İNOVASYON İÇİN 3 TEMEL KAYNAK
• Zaman
• İş gücü
• Maddi kaynak
NEDEN?
Doğrudan parasal kaynaklara inovasyon yetkinlikleri geliştirildikçe ihtiyaç duyulabilecekken inovasyon doğrudan adanmış zaman ve iş gücüne ihtiyaç duyar. Özetle, inovasyona adanmış insan gücü, inovasyona uygun çalışma ortamı ve araştırma yapabilmek için kaynak ayrılması kurumsal yeterliliklerin sağlanmasının temel taşlarını oluşturur.
İNOVASYON PROJE FİKİRLERİ NASIL TOPLANIR?
-
Kurum içinde fikir toplama ve ödüllendirme sistemi kurularak
-
Açık inovasyon
-
Araştırma kurumları ve üniversitelerle iş birlikleri
-
Paydaşlarla yapılandırılmış bilgi ve fikir alışverişi
-
Teknoloji satın alma
-
Kritik problem havuzu
İNOVASYON PROJE FİKİRLERİ NASIL KULLANILIR?

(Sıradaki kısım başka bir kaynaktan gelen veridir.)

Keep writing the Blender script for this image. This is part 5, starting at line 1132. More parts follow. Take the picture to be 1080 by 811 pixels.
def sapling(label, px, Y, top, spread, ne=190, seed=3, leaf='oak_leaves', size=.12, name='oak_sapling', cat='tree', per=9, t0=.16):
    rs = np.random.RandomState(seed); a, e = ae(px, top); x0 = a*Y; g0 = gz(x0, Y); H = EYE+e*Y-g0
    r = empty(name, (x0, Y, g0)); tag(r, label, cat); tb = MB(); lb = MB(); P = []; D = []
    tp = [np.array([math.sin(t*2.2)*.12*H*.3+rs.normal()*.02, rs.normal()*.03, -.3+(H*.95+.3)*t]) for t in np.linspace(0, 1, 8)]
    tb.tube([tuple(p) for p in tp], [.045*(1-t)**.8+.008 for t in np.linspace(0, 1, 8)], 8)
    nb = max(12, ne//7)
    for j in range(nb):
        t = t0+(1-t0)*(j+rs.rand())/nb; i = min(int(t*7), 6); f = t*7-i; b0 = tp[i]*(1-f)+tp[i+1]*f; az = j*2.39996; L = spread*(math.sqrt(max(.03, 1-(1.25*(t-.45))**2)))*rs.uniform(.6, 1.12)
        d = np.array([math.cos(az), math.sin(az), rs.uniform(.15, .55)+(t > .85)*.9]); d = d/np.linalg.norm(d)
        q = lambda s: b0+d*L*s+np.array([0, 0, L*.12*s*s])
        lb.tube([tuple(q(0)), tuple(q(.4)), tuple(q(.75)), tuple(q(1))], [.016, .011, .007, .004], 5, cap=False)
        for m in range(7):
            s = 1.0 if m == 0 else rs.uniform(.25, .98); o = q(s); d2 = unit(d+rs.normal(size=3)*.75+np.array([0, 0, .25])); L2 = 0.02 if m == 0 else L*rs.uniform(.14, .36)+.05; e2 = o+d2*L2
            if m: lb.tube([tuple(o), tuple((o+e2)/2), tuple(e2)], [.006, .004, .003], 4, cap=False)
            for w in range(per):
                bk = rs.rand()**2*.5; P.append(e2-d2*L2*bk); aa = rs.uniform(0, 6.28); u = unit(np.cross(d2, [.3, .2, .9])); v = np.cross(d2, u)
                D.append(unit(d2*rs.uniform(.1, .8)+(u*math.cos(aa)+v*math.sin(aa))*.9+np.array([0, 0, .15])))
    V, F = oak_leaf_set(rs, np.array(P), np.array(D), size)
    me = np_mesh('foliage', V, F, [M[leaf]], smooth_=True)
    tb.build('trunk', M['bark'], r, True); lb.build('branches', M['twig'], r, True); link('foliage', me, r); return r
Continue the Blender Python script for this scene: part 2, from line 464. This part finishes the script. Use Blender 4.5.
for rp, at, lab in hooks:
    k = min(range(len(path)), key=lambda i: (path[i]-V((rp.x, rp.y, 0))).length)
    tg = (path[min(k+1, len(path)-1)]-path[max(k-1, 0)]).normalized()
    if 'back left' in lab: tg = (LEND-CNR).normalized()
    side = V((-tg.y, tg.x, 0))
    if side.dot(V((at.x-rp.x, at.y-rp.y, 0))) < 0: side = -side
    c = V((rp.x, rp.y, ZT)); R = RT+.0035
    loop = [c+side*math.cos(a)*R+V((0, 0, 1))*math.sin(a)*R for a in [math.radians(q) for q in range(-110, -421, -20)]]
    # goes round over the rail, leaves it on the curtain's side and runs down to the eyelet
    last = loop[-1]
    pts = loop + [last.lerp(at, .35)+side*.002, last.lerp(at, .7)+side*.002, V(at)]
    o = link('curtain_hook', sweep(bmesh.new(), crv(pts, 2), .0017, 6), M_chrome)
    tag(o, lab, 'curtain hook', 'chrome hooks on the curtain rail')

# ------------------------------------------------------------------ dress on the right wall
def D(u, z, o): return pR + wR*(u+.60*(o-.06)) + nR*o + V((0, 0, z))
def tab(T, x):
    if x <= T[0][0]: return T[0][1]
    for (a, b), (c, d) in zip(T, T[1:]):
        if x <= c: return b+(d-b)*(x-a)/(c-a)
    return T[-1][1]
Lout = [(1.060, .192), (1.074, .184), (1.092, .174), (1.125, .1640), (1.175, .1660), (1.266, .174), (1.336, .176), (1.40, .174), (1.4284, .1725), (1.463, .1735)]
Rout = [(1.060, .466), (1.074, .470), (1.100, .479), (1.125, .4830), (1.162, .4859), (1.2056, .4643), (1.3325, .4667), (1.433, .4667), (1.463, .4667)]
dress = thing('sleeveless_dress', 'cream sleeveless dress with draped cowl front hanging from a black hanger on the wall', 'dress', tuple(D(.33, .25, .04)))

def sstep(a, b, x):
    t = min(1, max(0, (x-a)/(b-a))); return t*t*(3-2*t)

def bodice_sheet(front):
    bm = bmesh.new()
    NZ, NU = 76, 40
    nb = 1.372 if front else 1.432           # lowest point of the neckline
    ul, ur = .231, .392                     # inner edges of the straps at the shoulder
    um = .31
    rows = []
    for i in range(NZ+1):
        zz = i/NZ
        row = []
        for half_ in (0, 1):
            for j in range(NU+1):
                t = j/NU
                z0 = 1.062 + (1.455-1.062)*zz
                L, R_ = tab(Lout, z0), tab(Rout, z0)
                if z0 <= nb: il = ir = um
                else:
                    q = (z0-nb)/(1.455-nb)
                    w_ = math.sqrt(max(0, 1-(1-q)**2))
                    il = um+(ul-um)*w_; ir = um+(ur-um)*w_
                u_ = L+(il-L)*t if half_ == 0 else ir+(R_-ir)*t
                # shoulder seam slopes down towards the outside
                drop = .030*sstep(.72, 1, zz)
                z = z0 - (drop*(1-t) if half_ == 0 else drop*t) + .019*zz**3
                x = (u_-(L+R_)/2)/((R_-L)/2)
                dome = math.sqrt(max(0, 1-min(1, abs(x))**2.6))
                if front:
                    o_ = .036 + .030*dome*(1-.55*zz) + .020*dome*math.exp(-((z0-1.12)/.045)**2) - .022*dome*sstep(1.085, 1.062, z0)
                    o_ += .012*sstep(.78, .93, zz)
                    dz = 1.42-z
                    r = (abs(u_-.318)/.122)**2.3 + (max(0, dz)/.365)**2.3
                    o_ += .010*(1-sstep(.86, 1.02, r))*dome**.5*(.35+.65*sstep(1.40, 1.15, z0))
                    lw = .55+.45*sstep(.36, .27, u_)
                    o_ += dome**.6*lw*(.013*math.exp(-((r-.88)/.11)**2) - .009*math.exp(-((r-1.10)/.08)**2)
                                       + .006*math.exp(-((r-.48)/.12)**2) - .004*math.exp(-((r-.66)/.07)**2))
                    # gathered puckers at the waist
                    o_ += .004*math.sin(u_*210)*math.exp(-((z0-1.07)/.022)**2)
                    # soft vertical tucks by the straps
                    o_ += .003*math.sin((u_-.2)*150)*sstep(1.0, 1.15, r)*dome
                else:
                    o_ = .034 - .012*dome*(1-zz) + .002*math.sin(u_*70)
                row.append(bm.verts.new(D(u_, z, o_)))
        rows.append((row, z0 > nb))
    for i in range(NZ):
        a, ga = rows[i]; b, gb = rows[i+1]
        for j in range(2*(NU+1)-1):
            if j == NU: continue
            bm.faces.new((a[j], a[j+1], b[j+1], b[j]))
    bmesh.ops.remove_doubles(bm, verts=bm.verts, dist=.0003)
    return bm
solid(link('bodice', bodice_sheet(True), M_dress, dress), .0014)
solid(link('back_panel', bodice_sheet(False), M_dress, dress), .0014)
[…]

Yukarıda listelenen yaklaşımların firma içinde sistemli süreçler olarak tasarlanması gerekir. Proje portfolyosu için fikir toplama, fikir üretme, analiz ve seçme evrelerinden oluşan aşamalar izlenmeli ve ortaya çıkan inovatif fikirler kurumsal inovasyon proje portfolyosuna aktarılmalıdır.